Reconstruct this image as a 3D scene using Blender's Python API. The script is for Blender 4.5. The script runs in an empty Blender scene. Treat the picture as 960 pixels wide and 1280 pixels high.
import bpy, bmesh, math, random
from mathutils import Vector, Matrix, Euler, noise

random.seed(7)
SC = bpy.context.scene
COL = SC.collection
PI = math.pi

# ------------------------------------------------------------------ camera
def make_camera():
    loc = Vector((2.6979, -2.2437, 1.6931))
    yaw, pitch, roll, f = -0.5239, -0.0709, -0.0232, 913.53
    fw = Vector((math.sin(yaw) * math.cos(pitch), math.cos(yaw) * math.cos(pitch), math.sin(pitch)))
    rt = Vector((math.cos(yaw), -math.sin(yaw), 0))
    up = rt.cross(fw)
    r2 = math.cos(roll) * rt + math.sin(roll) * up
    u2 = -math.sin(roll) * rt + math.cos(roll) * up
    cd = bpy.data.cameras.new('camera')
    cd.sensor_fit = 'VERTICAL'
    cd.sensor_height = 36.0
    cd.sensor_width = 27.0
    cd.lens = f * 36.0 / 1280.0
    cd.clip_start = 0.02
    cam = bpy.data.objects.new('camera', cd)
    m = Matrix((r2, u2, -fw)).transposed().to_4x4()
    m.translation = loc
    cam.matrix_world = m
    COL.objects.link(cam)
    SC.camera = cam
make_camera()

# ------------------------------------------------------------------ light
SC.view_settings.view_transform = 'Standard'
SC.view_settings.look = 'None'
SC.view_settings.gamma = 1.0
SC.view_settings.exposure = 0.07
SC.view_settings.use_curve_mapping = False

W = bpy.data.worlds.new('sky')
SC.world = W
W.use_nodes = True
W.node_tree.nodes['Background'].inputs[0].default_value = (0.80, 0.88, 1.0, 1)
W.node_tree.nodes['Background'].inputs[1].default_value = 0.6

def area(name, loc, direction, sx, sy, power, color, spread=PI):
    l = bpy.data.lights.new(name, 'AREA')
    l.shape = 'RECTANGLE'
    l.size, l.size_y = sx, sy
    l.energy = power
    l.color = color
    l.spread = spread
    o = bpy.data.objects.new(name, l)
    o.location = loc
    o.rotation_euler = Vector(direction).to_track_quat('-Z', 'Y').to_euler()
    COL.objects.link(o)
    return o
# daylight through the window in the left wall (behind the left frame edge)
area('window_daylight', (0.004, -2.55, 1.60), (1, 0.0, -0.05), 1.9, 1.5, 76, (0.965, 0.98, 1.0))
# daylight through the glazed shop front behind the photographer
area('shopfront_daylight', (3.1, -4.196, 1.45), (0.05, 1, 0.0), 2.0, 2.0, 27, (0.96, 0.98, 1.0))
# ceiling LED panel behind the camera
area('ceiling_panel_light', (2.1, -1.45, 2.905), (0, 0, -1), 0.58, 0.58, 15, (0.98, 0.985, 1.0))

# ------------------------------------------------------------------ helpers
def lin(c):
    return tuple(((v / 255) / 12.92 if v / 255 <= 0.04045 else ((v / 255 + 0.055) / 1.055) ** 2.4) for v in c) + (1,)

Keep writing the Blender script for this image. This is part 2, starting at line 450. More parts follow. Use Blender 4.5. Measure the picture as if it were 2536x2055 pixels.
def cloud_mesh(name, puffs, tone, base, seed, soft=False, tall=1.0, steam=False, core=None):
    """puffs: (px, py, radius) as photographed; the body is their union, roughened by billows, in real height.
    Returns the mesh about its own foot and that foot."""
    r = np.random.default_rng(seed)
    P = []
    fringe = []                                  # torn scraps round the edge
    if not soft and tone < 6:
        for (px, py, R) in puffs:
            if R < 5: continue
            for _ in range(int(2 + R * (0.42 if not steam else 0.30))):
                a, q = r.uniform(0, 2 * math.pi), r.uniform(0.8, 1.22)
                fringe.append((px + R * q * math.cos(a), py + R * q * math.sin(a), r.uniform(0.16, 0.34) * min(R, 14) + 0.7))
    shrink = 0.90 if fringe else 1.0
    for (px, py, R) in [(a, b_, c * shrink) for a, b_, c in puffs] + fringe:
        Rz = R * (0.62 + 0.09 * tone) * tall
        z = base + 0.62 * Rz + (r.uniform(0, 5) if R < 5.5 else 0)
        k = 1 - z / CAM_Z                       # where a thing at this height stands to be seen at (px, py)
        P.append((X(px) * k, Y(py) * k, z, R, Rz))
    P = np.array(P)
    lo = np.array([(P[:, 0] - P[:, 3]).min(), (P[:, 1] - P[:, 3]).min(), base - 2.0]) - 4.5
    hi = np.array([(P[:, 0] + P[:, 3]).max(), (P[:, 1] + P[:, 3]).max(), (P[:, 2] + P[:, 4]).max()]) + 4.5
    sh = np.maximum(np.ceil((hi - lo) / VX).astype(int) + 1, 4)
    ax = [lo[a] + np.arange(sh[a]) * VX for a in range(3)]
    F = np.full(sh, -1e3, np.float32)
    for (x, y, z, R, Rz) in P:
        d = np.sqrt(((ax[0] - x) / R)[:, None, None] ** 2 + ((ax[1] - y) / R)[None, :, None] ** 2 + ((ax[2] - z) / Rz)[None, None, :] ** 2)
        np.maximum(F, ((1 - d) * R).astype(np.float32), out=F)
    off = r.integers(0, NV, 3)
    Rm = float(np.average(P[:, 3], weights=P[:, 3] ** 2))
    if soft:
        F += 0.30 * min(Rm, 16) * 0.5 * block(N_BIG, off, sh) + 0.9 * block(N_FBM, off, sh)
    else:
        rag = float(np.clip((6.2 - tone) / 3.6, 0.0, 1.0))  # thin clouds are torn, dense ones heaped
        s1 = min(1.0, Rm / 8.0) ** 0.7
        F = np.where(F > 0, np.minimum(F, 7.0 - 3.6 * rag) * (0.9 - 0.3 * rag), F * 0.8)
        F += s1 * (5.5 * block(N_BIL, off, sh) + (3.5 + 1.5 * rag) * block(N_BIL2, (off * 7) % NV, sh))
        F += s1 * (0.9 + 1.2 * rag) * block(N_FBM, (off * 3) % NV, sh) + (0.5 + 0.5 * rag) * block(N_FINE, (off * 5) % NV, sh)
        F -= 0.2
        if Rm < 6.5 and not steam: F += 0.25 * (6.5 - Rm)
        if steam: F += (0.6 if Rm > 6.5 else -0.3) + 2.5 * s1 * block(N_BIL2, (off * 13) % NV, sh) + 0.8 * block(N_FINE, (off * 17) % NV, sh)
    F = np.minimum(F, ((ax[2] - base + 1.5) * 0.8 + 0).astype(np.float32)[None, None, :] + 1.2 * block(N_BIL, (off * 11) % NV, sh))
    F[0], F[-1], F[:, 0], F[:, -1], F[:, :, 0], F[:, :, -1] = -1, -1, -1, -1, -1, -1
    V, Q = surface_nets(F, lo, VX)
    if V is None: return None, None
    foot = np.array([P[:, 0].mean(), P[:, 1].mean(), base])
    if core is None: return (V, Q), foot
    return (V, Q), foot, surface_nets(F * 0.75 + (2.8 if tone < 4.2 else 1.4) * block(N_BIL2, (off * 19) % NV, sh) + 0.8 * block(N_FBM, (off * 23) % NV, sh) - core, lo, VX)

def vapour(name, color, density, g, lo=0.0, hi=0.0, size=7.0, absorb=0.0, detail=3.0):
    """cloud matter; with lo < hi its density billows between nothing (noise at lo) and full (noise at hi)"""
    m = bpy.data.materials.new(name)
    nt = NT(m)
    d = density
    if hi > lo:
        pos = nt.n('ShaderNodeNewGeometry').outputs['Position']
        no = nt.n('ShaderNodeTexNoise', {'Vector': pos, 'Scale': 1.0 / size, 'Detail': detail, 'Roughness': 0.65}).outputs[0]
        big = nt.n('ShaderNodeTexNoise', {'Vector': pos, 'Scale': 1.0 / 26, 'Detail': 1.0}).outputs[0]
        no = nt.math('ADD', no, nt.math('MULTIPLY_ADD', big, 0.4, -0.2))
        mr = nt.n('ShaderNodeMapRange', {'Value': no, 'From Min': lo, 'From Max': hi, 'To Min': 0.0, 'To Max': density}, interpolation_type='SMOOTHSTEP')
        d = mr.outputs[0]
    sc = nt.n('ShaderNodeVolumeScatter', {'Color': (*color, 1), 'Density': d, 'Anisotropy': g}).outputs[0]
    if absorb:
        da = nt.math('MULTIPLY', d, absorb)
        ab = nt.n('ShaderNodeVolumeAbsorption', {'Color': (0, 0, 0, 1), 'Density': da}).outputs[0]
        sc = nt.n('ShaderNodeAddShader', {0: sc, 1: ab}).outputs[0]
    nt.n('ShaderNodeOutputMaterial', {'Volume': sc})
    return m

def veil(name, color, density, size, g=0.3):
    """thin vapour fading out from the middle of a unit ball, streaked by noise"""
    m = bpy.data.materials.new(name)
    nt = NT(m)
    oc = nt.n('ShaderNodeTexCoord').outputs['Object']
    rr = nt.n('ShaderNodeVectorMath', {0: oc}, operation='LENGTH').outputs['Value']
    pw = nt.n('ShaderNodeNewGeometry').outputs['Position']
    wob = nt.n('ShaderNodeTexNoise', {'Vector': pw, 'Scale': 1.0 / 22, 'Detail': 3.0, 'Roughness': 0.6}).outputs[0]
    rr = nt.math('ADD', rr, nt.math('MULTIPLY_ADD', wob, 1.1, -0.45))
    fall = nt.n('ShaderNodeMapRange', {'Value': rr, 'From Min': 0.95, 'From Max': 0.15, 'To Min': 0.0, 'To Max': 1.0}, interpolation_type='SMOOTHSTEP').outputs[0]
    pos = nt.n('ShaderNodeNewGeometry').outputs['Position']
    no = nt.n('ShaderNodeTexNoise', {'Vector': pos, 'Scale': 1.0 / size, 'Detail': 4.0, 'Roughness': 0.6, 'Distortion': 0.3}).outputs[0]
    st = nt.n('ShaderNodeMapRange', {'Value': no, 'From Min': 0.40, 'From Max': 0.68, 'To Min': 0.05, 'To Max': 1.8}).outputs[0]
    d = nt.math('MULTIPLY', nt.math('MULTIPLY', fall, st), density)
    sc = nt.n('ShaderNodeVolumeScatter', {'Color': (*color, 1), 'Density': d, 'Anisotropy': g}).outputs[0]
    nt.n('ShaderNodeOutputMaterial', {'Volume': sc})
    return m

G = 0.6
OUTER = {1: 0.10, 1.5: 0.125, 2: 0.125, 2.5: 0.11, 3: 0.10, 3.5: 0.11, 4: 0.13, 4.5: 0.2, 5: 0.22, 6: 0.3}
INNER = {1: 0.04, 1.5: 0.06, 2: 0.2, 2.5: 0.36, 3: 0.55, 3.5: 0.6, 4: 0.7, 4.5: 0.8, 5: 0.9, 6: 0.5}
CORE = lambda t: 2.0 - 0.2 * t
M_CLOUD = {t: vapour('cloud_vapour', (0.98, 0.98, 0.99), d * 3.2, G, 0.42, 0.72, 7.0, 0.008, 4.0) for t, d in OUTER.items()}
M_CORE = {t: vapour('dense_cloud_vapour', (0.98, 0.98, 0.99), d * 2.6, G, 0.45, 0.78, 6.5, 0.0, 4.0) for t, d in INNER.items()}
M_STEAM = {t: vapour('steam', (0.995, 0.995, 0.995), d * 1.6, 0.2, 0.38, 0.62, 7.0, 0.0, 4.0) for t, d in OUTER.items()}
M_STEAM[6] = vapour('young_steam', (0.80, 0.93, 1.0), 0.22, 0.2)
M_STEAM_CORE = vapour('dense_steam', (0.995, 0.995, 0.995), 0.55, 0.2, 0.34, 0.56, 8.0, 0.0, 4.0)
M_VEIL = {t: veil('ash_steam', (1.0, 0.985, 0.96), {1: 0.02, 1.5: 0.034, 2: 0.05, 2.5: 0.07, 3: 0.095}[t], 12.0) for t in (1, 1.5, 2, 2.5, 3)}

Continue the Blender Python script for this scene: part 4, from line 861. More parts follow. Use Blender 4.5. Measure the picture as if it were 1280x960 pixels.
────────────────────
● **Problem details**
Exactly repeat the lines above, from the opening line through the one with "PI = math.pi", and include nothing else.

● **Full output**
Reconstruct this image as a 3D scene using Blender's Python API. The script is for Blender 4.5. The script runs in an empty Blender scene. Treat the picture as 960 pixels wide and 1280 pixels high.
import bpy, bmesh, math, random
from mathutils import Vector, Matrix, Euler, noise

random.seed(7)
SC = bpy.context.scene
COL = SC.collection
PI = math.pi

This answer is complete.